De nombreux soldats vont
et viennent. De temps en temps, l'un d'eux se débarrasse de son équipement
en un tour de main, s'empare de téfilines mis à la disposition
de tout un chacun dans un coin de la salle, se saisit d'un livre de prière
du fond de sa poche, et commence à prier. J'ai la gorge serrée.
Dans mon hébreu de
débutant je commande un café. A ma grande surprise le patron me
répond du tac au tac dans un français sans la moindre trace d'accent
comme si je me trouvais dans un établissement de la Rue Montmartre ou
de Sarcelles. C'est un des charmes de la vie en Israël.
En attendant le bus je remarque des " observateurs " de l'ONU avec
leur badge bien en évidence en train de discuter avec des Arabes.
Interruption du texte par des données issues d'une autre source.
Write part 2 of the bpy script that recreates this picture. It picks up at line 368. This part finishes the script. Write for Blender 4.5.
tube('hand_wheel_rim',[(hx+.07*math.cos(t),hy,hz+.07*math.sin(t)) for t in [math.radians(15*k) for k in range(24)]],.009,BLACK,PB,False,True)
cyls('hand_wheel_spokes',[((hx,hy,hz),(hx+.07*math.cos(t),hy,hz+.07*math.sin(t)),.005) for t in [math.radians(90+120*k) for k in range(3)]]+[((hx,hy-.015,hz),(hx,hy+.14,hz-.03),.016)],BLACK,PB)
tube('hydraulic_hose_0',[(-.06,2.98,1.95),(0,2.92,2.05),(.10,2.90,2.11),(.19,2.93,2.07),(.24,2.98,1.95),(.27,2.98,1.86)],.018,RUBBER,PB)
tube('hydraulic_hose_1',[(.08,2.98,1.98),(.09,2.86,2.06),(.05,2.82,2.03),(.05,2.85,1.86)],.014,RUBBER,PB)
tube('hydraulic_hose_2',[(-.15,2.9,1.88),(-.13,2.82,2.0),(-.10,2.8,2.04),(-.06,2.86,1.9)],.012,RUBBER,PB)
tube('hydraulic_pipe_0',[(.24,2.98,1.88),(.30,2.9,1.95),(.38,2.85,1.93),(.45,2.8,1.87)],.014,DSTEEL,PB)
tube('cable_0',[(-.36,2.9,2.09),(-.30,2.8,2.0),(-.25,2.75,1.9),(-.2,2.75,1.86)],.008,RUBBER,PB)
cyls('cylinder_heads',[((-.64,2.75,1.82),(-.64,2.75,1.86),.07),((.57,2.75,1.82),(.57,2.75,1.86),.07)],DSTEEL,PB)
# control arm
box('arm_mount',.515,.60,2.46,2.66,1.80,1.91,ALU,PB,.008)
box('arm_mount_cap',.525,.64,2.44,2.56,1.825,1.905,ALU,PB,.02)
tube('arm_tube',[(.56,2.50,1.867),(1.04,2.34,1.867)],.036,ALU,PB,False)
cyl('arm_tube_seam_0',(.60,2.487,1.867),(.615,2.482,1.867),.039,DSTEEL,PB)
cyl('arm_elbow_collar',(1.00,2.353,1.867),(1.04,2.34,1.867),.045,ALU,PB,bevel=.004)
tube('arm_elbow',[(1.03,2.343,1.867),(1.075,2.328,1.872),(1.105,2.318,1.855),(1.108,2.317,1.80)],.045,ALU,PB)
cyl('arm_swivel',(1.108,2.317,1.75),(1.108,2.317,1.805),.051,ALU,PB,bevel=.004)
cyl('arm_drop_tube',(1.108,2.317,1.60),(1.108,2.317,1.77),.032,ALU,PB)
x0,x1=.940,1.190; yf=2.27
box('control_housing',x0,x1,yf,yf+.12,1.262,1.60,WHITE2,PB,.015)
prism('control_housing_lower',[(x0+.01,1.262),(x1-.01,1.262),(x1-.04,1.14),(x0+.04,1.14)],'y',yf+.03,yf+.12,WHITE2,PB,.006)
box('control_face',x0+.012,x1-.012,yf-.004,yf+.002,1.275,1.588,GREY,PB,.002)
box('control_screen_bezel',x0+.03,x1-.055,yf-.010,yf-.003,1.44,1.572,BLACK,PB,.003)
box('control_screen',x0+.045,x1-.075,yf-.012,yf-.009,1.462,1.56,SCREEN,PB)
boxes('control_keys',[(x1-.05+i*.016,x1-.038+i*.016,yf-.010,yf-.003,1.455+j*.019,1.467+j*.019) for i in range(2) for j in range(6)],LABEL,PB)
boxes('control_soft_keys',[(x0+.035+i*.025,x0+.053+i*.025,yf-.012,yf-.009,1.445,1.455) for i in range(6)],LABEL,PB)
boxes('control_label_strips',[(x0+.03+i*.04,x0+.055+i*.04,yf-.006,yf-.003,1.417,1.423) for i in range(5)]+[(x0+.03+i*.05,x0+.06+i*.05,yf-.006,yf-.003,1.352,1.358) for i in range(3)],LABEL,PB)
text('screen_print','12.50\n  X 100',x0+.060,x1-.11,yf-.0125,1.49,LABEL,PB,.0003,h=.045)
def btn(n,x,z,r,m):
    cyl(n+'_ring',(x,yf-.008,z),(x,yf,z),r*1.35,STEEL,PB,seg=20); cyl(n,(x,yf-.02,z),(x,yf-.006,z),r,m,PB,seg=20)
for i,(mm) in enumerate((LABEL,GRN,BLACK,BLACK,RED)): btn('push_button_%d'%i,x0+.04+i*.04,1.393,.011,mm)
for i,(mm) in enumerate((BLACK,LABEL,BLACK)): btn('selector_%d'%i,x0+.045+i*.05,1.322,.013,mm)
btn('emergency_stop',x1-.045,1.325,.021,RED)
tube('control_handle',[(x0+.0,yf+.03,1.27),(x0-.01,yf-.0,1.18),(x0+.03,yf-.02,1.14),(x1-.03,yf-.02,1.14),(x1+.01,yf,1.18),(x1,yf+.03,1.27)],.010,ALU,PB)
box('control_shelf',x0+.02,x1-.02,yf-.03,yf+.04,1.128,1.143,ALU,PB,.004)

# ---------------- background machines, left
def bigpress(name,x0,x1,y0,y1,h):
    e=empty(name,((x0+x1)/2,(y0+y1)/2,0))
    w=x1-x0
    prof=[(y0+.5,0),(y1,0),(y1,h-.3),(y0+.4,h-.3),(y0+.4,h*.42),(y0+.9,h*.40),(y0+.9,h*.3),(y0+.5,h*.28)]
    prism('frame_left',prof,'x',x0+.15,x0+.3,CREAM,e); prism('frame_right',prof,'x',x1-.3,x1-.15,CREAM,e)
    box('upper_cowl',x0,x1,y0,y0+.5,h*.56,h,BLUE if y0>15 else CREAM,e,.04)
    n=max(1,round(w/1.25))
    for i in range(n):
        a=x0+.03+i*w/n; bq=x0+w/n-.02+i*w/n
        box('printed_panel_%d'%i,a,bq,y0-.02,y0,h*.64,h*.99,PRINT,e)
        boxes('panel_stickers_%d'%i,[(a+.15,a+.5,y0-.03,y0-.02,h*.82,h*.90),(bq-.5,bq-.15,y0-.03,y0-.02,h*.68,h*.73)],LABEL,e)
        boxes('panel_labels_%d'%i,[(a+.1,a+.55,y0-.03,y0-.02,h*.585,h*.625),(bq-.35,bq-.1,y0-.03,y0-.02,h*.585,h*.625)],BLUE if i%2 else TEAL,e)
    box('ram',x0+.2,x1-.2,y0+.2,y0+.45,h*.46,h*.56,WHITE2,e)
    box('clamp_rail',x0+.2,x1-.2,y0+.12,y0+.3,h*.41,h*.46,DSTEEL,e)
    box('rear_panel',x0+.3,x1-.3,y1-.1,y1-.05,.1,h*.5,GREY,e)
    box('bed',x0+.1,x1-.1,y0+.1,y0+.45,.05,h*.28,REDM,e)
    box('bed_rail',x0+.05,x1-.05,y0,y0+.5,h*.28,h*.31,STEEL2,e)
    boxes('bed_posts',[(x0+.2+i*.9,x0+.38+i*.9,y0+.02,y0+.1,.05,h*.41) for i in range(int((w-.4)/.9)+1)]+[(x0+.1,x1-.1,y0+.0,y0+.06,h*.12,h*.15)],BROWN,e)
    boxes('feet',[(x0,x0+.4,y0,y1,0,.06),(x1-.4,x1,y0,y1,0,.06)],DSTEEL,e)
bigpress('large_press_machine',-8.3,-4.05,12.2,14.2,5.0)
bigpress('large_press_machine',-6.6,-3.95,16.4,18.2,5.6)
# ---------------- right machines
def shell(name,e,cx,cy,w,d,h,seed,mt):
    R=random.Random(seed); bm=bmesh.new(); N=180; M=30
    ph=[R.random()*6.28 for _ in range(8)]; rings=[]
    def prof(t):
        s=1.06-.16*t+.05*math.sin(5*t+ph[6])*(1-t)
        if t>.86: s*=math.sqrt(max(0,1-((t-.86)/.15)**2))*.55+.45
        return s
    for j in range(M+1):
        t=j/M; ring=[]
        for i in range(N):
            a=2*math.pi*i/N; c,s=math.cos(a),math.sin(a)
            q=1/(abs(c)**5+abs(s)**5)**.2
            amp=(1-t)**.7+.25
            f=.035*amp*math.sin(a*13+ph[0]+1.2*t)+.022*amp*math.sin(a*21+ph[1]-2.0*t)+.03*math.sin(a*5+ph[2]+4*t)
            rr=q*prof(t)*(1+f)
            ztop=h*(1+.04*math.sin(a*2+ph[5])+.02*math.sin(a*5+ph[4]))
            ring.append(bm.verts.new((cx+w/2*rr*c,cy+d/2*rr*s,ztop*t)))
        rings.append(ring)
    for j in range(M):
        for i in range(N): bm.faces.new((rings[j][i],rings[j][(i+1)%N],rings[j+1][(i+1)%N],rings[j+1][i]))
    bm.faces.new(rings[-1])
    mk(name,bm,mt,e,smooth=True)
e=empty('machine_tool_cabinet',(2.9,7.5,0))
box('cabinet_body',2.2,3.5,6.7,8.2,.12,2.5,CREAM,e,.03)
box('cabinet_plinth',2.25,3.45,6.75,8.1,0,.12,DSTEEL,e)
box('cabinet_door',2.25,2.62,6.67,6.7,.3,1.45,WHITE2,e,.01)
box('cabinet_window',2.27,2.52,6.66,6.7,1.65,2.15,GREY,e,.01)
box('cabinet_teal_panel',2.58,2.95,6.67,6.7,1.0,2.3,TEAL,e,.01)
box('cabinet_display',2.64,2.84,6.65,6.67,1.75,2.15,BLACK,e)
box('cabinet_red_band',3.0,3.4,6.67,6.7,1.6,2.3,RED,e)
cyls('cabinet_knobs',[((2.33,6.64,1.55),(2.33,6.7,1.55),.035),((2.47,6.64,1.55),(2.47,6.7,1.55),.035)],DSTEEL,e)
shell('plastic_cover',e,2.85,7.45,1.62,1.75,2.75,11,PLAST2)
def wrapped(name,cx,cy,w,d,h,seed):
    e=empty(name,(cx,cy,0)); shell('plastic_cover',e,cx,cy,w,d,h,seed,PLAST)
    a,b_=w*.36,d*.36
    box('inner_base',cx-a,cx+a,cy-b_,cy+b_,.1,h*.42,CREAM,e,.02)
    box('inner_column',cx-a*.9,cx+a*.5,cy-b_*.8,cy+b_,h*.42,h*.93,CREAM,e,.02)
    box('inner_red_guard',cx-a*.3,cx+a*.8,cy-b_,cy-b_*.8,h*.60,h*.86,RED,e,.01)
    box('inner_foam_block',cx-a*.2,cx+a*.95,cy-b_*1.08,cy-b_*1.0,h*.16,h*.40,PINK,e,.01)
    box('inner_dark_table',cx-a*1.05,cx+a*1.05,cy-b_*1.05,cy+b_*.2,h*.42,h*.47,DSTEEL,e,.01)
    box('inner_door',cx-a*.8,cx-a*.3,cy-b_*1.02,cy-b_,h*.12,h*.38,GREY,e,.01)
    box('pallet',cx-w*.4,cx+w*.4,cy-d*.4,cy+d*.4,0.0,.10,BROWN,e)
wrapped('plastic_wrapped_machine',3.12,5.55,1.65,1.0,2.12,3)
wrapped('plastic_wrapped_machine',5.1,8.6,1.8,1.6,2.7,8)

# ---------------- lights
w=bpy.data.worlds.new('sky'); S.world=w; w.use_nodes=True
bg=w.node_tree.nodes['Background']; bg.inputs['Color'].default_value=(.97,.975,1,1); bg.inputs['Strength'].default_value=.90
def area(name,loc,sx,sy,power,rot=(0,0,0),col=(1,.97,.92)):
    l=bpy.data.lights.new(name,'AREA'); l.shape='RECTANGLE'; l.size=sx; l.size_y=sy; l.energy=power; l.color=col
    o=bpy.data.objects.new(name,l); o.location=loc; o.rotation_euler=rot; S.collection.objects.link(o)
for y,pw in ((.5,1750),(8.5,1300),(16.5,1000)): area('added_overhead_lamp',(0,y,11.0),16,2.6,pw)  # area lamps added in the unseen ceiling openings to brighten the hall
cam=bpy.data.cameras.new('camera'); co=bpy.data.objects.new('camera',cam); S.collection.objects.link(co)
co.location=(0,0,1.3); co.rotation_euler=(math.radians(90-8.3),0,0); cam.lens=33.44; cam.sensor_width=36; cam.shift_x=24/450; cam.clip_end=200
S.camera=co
La présence de Tsahal est obsédante. Partout des miradors, des
parapets de sacs de sable soigneusement empilés, des véhicules
militaires de toutes sortes qui vont et viennent. Les soldats patrouillent sans
cesse, casqués, fortement équipés (armes lourdes, radio,
gilet pare-balle).
Les rues sont désertes si ce n'est quelques gamins dépenaillés
qui s'amusent à dévaler les pentes sur des engins à roues
les plus divers.
Je dois avouer que je remonte avec soulagement dans le bus, mais j'ai la certitude
que je reviendrai.
Au retour, on apprend par la radio que la " route des tunnels ", celle
qui permet de rentrer directement à Jérusalem en évitant
de passer par Beit Lehem, est fermée par ordre de l'armée. On
doit faire le grand détour par Beit Shemesh.
On n'arrive à Jérusalem que vers 18 heures.
Moi aussi je retournerai à Hébron quand je serai déprimé.